At School assembly every morning, students were ready with their pens to write down the new words, which would be invariably dished out by the Headmaster, albeit subconsciously.

Indeed it became the vogue among students to learn new English words so that anytime D.O.K. dished out a new word one could boast that one knew the word and could give the meaning instantaneously. One trick that D.O.K. applied to the greatest effect was arranging for Sixth Formers to attend open lectures at the University of Ghana, Legon.

Anytime the students returned from the lectures they were filled with a great urge to study hard so that they could qualify to enter the University.

Indeed so successful was this trick that some of the students gained admission to the three Universities of Ghana, Kwame Nkrumah and Cape Coast, simultaneously.

On the lighter side, D.O.K. made sure to organise a school dinner before the students broke off for the Christmas vacation.
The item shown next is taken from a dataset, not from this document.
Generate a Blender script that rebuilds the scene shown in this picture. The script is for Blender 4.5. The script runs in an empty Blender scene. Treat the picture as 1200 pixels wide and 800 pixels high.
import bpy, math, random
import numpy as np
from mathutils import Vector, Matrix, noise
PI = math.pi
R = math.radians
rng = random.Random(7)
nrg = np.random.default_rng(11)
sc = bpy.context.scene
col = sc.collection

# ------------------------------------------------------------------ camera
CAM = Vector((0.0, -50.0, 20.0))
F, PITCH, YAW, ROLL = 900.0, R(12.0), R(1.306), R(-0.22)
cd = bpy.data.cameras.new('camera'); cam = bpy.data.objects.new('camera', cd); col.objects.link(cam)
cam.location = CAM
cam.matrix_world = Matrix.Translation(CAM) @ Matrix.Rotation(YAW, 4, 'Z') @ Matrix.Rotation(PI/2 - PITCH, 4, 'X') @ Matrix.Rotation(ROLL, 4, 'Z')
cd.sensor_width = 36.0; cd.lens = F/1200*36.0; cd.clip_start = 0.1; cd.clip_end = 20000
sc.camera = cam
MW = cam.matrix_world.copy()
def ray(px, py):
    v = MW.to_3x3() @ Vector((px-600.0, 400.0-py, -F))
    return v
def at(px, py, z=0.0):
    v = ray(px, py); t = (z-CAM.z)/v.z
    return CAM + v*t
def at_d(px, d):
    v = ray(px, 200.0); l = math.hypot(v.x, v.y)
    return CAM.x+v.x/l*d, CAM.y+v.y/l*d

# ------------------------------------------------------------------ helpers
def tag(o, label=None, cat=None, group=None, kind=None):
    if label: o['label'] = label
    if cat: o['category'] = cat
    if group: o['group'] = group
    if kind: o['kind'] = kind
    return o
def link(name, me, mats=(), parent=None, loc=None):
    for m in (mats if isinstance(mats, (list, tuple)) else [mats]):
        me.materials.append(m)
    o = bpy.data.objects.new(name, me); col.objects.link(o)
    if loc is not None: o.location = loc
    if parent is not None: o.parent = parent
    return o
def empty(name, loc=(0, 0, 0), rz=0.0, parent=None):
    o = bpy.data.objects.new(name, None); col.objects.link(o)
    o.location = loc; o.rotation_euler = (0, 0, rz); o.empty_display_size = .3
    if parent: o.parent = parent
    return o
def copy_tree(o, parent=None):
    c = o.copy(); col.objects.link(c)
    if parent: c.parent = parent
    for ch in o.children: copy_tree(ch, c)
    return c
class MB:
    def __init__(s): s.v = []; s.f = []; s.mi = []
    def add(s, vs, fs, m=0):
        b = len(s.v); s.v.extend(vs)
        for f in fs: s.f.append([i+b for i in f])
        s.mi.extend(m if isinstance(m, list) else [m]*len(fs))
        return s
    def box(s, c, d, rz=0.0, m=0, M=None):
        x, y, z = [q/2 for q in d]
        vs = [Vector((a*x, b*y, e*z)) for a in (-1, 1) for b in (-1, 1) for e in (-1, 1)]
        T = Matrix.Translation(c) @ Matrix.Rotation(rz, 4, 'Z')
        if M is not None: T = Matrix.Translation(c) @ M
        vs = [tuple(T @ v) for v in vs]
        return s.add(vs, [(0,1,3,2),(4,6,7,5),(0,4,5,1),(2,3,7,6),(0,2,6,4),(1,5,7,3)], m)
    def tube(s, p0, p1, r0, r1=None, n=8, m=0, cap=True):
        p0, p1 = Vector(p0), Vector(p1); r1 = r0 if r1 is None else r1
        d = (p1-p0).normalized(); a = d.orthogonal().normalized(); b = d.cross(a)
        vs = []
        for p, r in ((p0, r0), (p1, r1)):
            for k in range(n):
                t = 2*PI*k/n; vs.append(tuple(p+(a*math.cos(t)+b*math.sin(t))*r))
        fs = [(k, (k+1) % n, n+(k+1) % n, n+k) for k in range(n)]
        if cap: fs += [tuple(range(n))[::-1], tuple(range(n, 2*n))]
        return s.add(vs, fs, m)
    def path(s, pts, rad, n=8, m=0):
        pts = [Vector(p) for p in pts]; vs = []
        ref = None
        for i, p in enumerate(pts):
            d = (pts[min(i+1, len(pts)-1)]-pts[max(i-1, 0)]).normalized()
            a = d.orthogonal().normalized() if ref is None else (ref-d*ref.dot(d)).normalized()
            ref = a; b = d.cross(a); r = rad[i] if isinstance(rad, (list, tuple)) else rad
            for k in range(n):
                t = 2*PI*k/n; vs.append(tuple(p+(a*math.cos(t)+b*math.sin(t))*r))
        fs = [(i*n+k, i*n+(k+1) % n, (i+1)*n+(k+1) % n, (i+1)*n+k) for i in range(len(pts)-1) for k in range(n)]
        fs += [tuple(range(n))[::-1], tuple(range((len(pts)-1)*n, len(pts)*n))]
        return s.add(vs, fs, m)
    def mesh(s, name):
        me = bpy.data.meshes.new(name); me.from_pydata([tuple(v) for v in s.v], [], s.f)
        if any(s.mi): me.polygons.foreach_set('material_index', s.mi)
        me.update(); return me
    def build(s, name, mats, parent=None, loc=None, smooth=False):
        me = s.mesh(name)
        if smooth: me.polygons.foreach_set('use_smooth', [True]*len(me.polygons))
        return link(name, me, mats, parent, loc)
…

This dinner was so dear to the students that one of them dreamt about the bull that had been brought in for one such dinner.

The student shouted in his dream: "Mr Alleh; Mr Aleh wo nantwie no rekoo!" Mr Aleh was the School Bursar, who had gone to buy the bull to be slaughtered for the dinner.

Another incident involved D.O.K. and a one time Geography Master of the school called Mr Acheampong. Mr Acheampong had gone to the Headmaster to complain that the students had given him a nickname' "Topo". That name was derived from the topographical sheets he used when teaching Practical Geography.

Some student heard D.O.K. saying: " Mr Acheampong you are lucky. Indeed you are very lucky that they are calling you 'Topo'. That is a good name. I, D.O.K. Dankwa, Headmaster of Ghana Secondary School, do you know the name they call me?

They call me Father Bacchus. Do you know the meaning? To which Mr Acheampong answered in the negative. The Headmaster then told him: "God of wine. They say I drink so much, even though that is not true. Mr Acheampong you are lucky indeed. You have got a good name." Mr Acheampong had nothing else to say but walk away thanking his stars.

During the time of D.O.K. Ghana Secondary School was one of the best schools in the Eastern Region and many were its exploits in the various sporting disciplines of soccer, hockey and athletics. Indeed a Great Odum Tree has fallen. Let the hornbill announce to the whole creation that indeed the red light had dimmed never to brighten again.

The writer: Boakye-Dankwa Boadi, is the Chief Editor, Home Desk, Ghana News Agency, Accra.